In that case, I expect the only change to their system was that they'd downloaded the installer. It's hard for the SWC installer to do anything if you don't run it ;).

If you run the installer but uncheck that box, I think the software gets moved into place (in ~/.swc) but the python script is not run.

If the installer can't be changed, a reasonable solution would be to

I guess as a general rule, if a workshop attendee says, "I did run the installer," one should still respond, "let's try it one more time and see what happens."

wking commented 9 years ago

On Thu, Jun 04, 2015 at 04:14:54PM -0700, Karl Broman wrote:

In that case, I expect the only change to their system was that they'd downloaded the installer. It's hard for the SWC installer to do anything if you don't run it ;).

If you run the installer but uncheck that box, I think the software gets moved into place (in ~/.swc) but the python script is not run.

The Python script is the only thing populating ~/.swc 1.

If the installer can't be changed, a reasonable solution would be to

  • mention that last check box in setup instructions for workshop attendees

It looks like we setup that checkbox here 2. Maybe removing the ‘postinstall’ flag will remove the checkbox and just run the script automatically 3?

kbroman commented 9 years ago

Ah, I see. Thanks, @wking!

ethanwhite commented 9 years ago

Apologies for my slow response, I've been moving across the country.
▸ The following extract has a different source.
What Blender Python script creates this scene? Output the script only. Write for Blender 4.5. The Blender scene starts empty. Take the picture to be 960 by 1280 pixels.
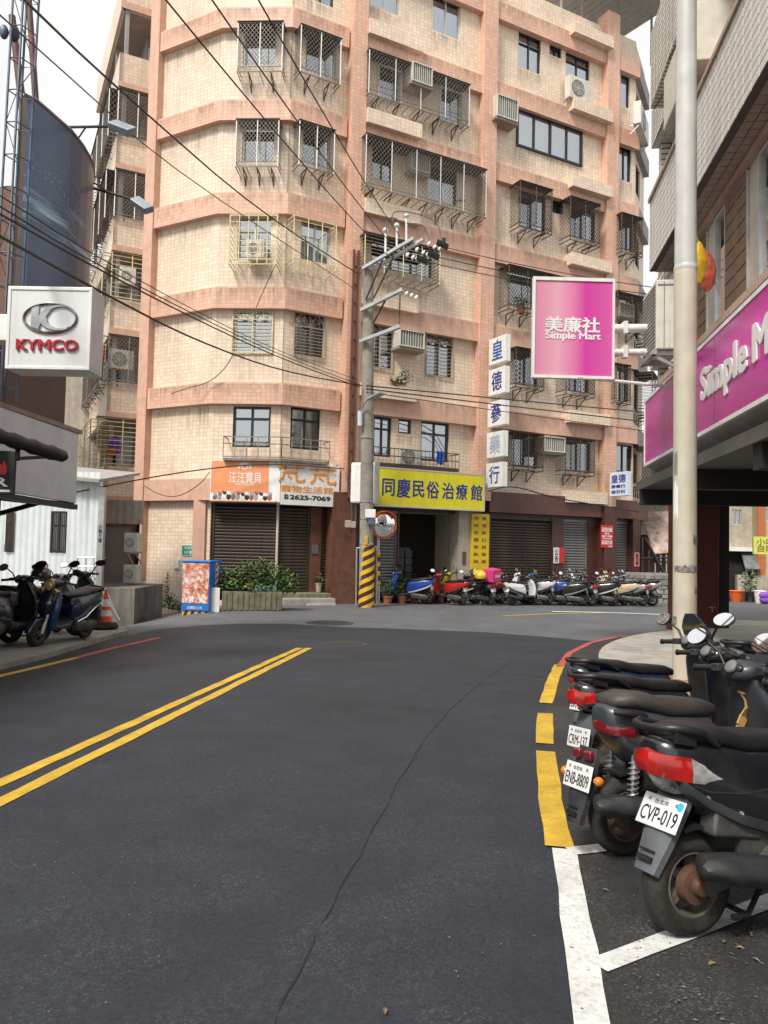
import bpy, bmesh, math, random
from mathutils import Vector, Matrix
random.seed(7)
R_ = math.radians
scene = bpy.context.scene
COL = scene.collection

# ------------------------------------------------------------------ camera, sky, sun, exposure
PITCH, ROLL, CZ = R_(2.57), R_(1.3), 1.55
CAM = Vector((0, 0, CZ))
_f = Vector((0, math.cos(PITCH), math.sin(PITCH)))
_r0 = Vector((1, 0, 0)); _u0 = Vector((0, -math.sin(PITCH), math.cos(PITCH)))
_r = _r0*math.cos(ROLL) + _u0*math.sin(ROLL)
_u = -_r0*math.sin(ROLL) + _u0*math.cos(ROLL)
cd = bpy.data.cameras.new('camera'); co = bpy.data.objects.new('camera', cd); COL.objects.link(co)
cd.sensor_fit = 'VERTICAL'; cd.sensor_height = 36; cd.lens = 27; cd.clip_end = 2000; cd.clip_start = .05
co.matrix_world = Matrix(((_r.x, _u.x, -_f.x, 0), (_r.y, _u.y, -_f.y, 0), (_r.z, _u.z, -_f.z, CZ), (0, 0, 0, 1)))
scene.camera = co

SUN_EL, SUN_AZ = 52, 212          # azimuth: degrees clockwise from +Y (behind the camera, to the left)
w = bpy.data.worlds.new('World'); scene.world = w; w.use_nodes = True
nt = w.node_tree; nt.nodes.clear()
sky = nt.nodes.new('ShaderNodeTexSky'); sky.sky_type = 'NISHITA'; sky.sun_disc = False
sky.sun_elevation = R_(SUN_EL); sky.sun_rotation = R_(SUN_AZ)
sky.air_density = 1.0; sky.dust_density = 6.0; sky.ozone_density = .6
hs = nt.nodes.new('ShaderNodeHueSaturation'); hs.inputs['Saturation'].default_value = .3   # hazy sky above the cloud
cn = nt.nodes.new('ShaderNodeTexNoise'); cn.inputs['Scale'].default_value = 2.2; cn.inputs['Detail'].default_value = 6
ctc = nt.nodes.new('ShaderNodeTexCoord'); nt.links.new(ctc.outputs['Generated'], cn.inputs['Vector'])
cmr = nt.nodes.new('ShaderNodeMapRange'); cmr.inputs[1].default_value = .3; cmr.inputs[2].default_value = .6; cmr.inputs[3].default_value = .72; cmr.inputs[4].default_value = .97
nt.links.new(cn.outputs[0], cmr.inputs[0])
cl = nt.nodes.new('ShaderNodeMix'); cl.data_type = 'RGBA'; cl.inputs[7].default_value = (4.7, 4.7, 4.65, 1)   # even bright cloud deck
nt.links.new(cmr.outputs[0], cl.inputs[0])
bg = nt.nodes.new('ShaderNodeBackground'); bg.inputs['Strength'].default_value = .115
ow = nt.nodes.new('ShaderNodeOutputWorld')
nt.links.new(sky.outputs[0], hs.inputs['Color']); nt.links.new(hs.outputs[0], cl.inputs[6]); nt.links.new(cl.outputs[2], bg.inputs[0]); nt.links.new(bg.outputs[0], ow.inputs[0])
sl = bpy.data.lights.new('sun', 'SUN'); sl.energy = 2.2; sl.angle = R_(13); sl.color = (1, .95, .88)
so = bpy.data.objects.new('sun', sl); COL.objects.link(so)
so.rotation_euler = (R_(90-SUN_EL), 0, R_(180-SUN_AZ))
scene.view_settings.view_transform = 'Standard'; scene.view_settings.look = 'None'
scene.view_settings.exposure = .92; scene.view_settings.gamma = 1

# ------------------------------------------------------------------ helpers: rays, ground, frames
def ray(x, y): return _f + _r*((x-480)/960) + _u*((640-y)/960)
def gz(X, Y):
    z = -.014*max(-20, min(Y, 70))
    return z - .19*min(4, max(0, -X-4.6))*min(1, max(0, (Y-15)/4))
def gnd(x, y):
    z = 0
    for _ in range(40):
        d = ray(x, y); t = (z-CZ)/d.z; P = CAM + d*t; z = gz(P.x, P.y)
    return Vector((P.x, P.y, z))
def atY(x, y, Y):
    d = ray(x, y); return CAM + d*(Y/d.y)
class Fr:
    """vertical plane: u runs to the right along the wall, n is its outward normal"""
    def __init__(s, P, az):
        a = R_(az); s.O = Vector((P[0], P[1], 0)); s.az = az
        s.u = Vector((math.sin(a), math.cos(a), 0)); s.n = Vector((math.cos(a), -math.sin(a), 0))
    def sz(s, x, y, o=0):
        d = ray(x, y); t = ((s.O + s.n*o - CAM).dot(s.n))/d.dot(s.n); P = CAM + d*t
        return (P-s.O).dot(s.u), P.z
    def pt(s, a, z, o=0): return s.O + s.u*a + s.n*o + Vector((0, 0, z))
    def rect(s, xl, xr, yt, yb, o=0):
        c = (xl+xr)/2; ym = (yt+yb)/2
        return s.sz(xl, ym, o)[0], s.sz(xr, ym, o)[0], s.sz(c, yb, o)[1], s.sz(c, yt, o)[1]

# ------------------------------------------------------------------ mesh builder
class MB:
    def __init__(s): s.v = []; s.f = []
    def add(s, vs, fs):
        k = len(s.v); s.v += [Vector(p) for p in vs]; s.f += [tuple(i+k for i in q) for q in fs]
    def quad(s, a, b, c, d): s.add([a, b, c, d], [(0, 1, 2, 3)])
    def hexa(s, p): s.add(p, [(0, 3, 2, 1), (4, 5, 6, 7), (0, 1, 5, 4), (1, 2, 6, 5), (2, 3, 7, 6), (3, 0, 4, 7)])
    def abox(s, x0, x1, y0, y1, z0, z1):
        s.hexa([(x0, y0, z0), (x1, y0, z0), (x1, y1, z0), (x0, y1, z0), (x0, y0, z1), (x1, y0, z1), (x1, y1, z1), (x0, y1, z1)])
    def box(s, F, s0, s1, z0, z1, o0, o1, i0=0, i1=0):
        """o1 = outer face; the inner face is drawn in by i0 / i1 (mitres)"""
        P = F.pt
        s.hexa([P(s0, z0, o1), P(s1, z0, o1), P(s1-i1, z0, o0), P(s0+i0, z0, o0), P(s0, z1, o1), P(s1, z1, o1), P(s1-i1, z1, o0), P(s0+i0, z1, o0)])
    def obox(s, c, a, b, d):
        c, a, b, d = Vector(c), Vector(a), Vector(b), Vector(d)
        s.hexa([c-a-b-d, c+a-b-d, c+a+b-d, c-a+b-d, c-a-b+d, c+a-b+d, c+a+b+d, c-a+b+d])
    def bar(s, p, q, w, h=None, up=(0, 0, 1)):
        p, q = Vector(p), Vector(q); h = h or w; d = q-p
        if d.length < 1e-6: return
        n = d.normalized(); up = Vector(up)
        if abs(n.dot(up)) > .98: up = Vector((0, 1, .01))
        a = n.cross(up).normalized(); b = a.cross(n)
        s.obox((p+q)/2, d/2, a*(w/2), b*(h/2))
    def tube(s, pts, r, n=8, cap=True):
        pts = [Vector(p) for p in pts]; m = len(pts); rr = r if isinstance(r, (list, tuple)) else [r]*m
        k = len(s.v); prev = None
        for i, p in enumerate(pts):
            d = (pts[min(i+1, m-1)]-pts[max(i-1, 0)]).normalized()
            if prev is None:
                a = d.cross(Vector((0, 0, 1)))
                if a.length < .05: a = d.cross(Vector((0, 1, 0)))
            else: a = prev - d*prev.dot(d)
            a.normalize(); prev = a; b = d.cross(a)
            for j in range(n):
                t = 2*math.pi*j/n; s.v.append(p + (a*math.cos(t)+b*math.sin(t))*rr[i])
        for i in range(m-1):
            for j in range(n):
                s.f.append((k+i*n+j, k+i*n+(j+1) % n, k+(i+1)*n+(j+1) % n, k+(i+1)*n+j))
        if cap:
            s.f.append(tuple(k+j for j in reversed(range(n)))); s.f.append(tuple(k+(m-1)*n+j for j in range(n)))
    def rings(s, rs, cap=True):
        n = len(rs[0]); k = len(s.v)
        for r in rs: s.v += [Vector(p) for p in r]
        for i in range(len(rs)-1):
            for j in range(n):
                s.f.append((k+i*n+j, k+i*n+(j+1) % n, k+(i+1)*n+(j+1) % n, k+(i+1)*n+j))
        if cap:
            s.f.append(tuple(k+j for j in reversed(range(n)))); s.f.append(tuple(k+(len(rs)-1)*n+j for j in range(n)))
    def loftx(s, secs, n=16, p=2.6, y=0):
        """sections across x: (x, zc, half width, half height)"""
        s.rings([sring((x, y, zc), (0, hw, 0), (0, 0, hh), n, p) for x, zc, hw, hh in secs])
    def loftz(s, secs, n=16, p=2.6, y=0):
        """sections across z: (z, xc, half thickness in x, half width in y)"""
        s.rings([sring((xc, y, z), (rx, 0, 0), (0, ry, 0), n, p) for z, xc, rx, ry in secs])
    def lathe(s, c, ax, prof, n=24):
        """prof: (radius, offset along ax)"""
        c = Vector(c); ax = Vector(ax).normalized(); a = ax.cross(Vector((0, 0, 1)))
        if a.length < .05: a = ax.cross(Vector((1, 0, 0)))
        a.normalize(); b = ax.cross(a)
        s.rings([[c+ax*o+(a*math.cos(2*math.pi*j/n)+b*math.sin(2*math.pi*j/n))*max(r, 1e-4) for j in range(n)] for r, o in prof], cap=False)
    def ell(s, c, rx, ry, rz, n=14, m=8):
        c = Vector(c); rs = []
        for i in range(m+1):
            t = -math.pi/2+math.pi*i/m; q = max(math.cos(t), .002)
            rs.append([c+Vector((rx*q*math.cos(2*math.pi*j/n), ry*q*math.sin(2*math.pi*j/n), rz*math.sin(t))) for j in range(n)])
        s.rings(rs)
def sring(c, a, b, n, p):
    c, a, b = Vector(c), Vector(a), Vector(b); o = []
    for j in range(n):
        t = 2*math.pi*j/n; x, y = math.cos(t), math.sin(t)
        o.append(c+a*math.copysign(abs(x)**(2/p), x)+b*math.copysign(abs(y)**(2/p), y))
    return o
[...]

Yes, in concept we should be able to remove the 'postinstall' flag. Unfortunately in practice the installer doesn't work when we do that (which is why it's there in the first place). I never figure out exactly what the issue was, but I think it's some sort of race condition. I just spent another hour trying to figure out a better workaround, but haven't found one yet.

If we can't figure out a proper fix then I agree that adding a clear note saying not to uncheck this box should help. Yes, the text is under our control.

As for,

At the risk of sounding snarky... does this mean that the installer has an installer? If so, the checkbox may not be the most confusing part of this.

Yes, wrapping the old Python script in Inno Setup is definitely a bit of a hack. It should in concept be possible to have Inno Setup handle all of this for us. We've discussed this and not pursued it due to a lack of time and the fact that the current system is working in the vast majority cases. However, if someone has some time to sink into this they should feel free to give it a go.

ethanwhite commented 9 years ago

Finally tracked down a more functional solution: http://stackoverflow.com/questions/18938788/inno-setup-run-program-without-showing-a-checkbox

29 will grey out the check box and prevent it from being unchecked.